English Professor Heide Estes, Ph.D., gave a keynote lecture at the conference “Eco-Entanglements: Ruin, Grafting, Stratification” at the Arthur Kinney Renaissance Center of the University of Massachusetts on Feb. 22.
In her remarks on “Gender, Disability, and Environment in Old English Poetry,” Estes discussed the Old English poem Juliana, which chronicles the life of the fourth-century saint martyred in the Greek city of Nicomedia, an area now part of Turkey. Juliana was tortured and then killed by the Nicomedian Prefect, Eleusis, after she refused to participate in the marriage that he had negotiated with her father.
Ideas about gender, disability, and the environment interact in complex ways in the poem, Estes says. She explains that thinking about these issues with respect to literature written 1000 years ago is not just an intellectual exercise, but relevant to how we think today about human interactions with the environment, as well as how different groups of humans are characterized in problematic terms.
In the lecture, Estes addressed how theorists of contemporary as well as medieval society point out that disability is to a large extent socially constructed, in that a particular physical impairment or infirmity may or may not be disabling depending on a society’s architectural and cultural organization. Leprosy, for example, does not limit the activities of afflicted people, but its visible signs led medieval people to describe it as disabling. Nearsightedness might be a positive development in a scribe, but problematic for a sailor; in contemporary North America, eye-glasses can be fashion statements while canes and hearing aids often bear stigma.
Estes further explained how feminist theorists have pointed out that women’s bodies are seen as non-normative. In the middle ages, menstruation and childbirth were characterized as “illness.” Women were until recently excluded from full participation in economic, legal, and social life, and remain excluded from certain religious activities, and have thus been socially disabled based upon assumptions about competence made based on physical difference.
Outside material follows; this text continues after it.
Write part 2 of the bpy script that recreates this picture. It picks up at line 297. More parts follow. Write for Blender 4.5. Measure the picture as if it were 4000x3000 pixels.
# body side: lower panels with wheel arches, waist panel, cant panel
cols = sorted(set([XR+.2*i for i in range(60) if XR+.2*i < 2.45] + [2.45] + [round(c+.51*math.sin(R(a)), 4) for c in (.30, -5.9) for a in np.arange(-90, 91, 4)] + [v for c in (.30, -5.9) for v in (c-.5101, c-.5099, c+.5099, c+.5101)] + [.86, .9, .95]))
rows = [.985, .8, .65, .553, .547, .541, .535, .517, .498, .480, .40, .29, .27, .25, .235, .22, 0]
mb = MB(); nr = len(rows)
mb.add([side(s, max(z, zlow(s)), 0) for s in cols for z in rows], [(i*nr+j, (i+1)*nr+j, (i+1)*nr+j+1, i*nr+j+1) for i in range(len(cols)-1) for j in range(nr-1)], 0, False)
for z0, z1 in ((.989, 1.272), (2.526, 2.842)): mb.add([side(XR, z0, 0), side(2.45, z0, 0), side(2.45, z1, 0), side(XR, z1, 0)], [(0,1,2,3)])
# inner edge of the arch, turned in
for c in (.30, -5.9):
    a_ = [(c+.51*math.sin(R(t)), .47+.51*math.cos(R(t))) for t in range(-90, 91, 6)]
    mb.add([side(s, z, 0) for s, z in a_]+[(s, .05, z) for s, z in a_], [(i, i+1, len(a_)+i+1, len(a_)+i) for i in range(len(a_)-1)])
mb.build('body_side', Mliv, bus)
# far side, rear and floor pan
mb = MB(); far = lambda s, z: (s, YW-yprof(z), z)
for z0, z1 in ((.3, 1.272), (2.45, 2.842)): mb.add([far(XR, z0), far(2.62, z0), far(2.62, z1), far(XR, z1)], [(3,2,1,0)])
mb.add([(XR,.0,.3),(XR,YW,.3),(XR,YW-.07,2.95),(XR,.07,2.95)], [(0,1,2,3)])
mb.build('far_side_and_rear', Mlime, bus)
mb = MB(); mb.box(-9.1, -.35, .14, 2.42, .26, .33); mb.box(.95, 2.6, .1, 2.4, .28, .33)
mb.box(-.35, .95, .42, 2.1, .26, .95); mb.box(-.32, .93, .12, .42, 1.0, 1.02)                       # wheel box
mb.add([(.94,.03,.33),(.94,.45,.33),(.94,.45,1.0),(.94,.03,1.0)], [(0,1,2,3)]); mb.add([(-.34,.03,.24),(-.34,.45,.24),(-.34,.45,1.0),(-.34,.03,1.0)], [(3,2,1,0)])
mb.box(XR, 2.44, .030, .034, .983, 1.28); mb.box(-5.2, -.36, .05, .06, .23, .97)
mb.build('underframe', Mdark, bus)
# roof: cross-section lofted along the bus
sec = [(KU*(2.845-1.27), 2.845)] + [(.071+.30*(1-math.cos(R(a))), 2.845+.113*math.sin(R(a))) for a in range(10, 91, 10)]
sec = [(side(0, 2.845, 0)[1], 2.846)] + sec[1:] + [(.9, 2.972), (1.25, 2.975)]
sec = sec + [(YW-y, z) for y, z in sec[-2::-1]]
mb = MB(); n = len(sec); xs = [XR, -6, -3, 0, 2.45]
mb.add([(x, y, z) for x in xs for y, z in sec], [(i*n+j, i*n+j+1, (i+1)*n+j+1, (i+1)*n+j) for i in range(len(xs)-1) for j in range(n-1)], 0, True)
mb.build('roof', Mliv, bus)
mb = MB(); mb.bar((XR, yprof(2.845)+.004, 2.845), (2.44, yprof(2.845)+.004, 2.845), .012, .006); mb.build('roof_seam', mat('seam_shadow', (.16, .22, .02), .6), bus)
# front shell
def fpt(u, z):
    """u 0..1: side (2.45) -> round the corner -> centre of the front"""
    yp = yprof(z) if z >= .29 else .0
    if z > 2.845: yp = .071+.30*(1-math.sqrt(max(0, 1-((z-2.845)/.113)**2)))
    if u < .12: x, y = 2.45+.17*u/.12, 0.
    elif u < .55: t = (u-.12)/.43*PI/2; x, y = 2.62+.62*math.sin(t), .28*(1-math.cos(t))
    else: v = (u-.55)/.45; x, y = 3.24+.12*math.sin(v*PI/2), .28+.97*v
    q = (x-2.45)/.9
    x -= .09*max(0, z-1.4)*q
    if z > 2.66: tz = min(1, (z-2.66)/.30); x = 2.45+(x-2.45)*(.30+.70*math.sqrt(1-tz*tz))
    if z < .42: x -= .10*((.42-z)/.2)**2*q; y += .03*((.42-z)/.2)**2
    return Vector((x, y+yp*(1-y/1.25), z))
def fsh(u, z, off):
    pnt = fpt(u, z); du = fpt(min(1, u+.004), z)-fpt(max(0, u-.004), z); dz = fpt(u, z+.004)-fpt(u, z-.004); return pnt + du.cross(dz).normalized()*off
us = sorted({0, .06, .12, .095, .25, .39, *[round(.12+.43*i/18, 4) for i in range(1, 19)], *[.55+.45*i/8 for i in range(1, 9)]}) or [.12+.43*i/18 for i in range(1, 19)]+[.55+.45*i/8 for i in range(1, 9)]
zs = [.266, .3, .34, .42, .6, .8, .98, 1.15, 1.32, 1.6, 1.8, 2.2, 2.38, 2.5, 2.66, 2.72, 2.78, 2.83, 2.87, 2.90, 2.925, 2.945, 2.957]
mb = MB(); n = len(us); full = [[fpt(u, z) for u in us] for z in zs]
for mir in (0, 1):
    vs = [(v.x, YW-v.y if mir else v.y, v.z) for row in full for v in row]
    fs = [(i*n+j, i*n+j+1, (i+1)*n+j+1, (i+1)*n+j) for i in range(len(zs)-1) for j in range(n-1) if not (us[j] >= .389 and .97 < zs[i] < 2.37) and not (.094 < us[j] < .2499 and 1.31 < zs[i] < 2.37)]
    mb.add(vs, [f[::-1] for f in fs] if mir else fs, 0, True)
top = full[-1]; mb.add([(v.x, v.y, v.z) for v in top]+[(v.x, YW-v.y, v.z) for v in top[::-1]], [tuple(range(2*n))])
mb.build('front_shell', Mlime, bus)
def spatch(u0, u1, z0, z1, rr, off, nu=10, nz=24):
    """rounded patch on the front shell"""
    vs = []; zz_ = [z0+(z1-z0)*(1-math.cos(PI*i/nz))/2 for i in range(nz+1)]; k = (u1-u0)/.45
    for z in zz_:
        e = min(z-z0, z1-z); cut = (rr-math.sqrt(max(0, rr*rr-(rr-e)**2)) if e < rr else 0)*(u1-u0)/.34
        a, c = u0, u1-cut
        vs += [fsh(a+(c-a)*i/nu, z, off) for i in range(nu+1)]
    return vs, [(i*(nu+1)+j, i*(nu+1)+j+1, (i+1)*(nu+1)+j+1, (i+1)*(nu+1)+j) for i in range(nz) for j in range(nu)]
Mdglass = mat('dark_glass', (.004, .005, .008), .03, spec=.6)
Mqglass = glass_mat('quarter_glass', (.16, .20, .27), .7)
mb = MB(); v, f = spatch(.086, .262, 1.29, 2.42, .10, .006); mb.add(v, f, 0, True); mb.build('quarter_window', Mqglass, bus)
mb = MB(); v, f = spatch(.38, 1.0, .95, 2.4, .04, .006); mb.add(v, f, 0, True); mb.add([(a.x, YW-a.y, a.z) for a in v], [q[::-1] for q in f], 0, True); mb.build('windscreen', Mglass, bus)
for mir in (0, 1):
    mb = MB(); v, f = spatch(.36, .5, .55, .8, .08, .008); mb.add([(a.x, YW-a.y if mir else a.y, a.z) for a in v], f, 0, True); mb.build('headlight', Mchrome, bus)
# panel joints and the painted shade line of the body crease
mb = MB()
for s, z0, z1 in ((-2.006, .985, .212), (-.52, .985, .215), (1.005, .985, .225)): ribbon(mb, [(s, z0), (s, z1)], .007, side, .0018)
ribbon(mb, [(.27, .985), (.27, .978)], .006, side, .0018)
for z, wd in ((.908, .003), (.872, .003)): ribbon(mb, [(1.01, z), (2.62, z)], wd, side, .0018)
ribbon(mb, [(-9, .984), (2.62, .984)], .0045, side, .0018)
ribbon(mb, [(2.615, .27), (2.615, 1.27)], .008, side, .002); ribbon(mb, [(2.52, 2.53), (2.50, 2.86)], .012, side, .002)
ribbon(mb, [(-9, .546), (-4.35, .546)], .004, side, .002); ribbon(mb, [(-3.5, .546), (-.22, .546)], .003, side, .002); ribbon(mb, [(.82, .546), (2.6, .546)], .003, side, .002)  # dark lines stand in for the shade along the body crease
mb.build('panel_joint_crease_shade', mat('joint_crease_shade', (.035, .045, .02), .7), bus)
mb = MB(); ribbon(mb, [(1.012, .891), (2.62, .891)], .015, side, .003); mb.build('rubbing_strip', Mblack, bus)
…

While some environmental theorists take “man” and “nature” as two distinct and undifferentiated categories, Estes pointed out that there is no word in Old English meaning “nature,” and different natural environments like wilderness, farmland, village, and sea have different literal and emotional senses. Moreover, humans of separate categories interact very differently in early medieval texts as well as more recently with the environment, depending on their social power and physical embodiment. Estes concludes that class, gender, dis/ability, and race can all impact the freedoms that people have in moving through wilderness and urban environments alike.
In Juliana, the prefect Eleusis is depicted as blind with rage and likened to a wild animal in his intemperate reaction to Juliana’s refusal of marriage. She, meanwhile, is unharmed when he has her hanged by the hair from a gallows and then attempts to burn her with flames and melted lead, though the fire explodes and the lead burns Eleusis’ men instead. At the end of the poem, Eleusis goes on a sea journey and his ship is destroyed by waves, and he and his men killed. Meanwhile, Juliana’s Christian faith makes her impervious to harm from natural forces. Eleusis is characterized in terms of disability and animal wildness in the limits on his power over Juliana. Her powerlessness as a woman becomes irrelevant because of her adherence to faith, and environmental forces become unable to harm her even as they destroy Eleusis. Constructions of environment, disability, and gender interact in the poem to create shifting hierarchies in a depiction of the competing claims of political power and Christian faith.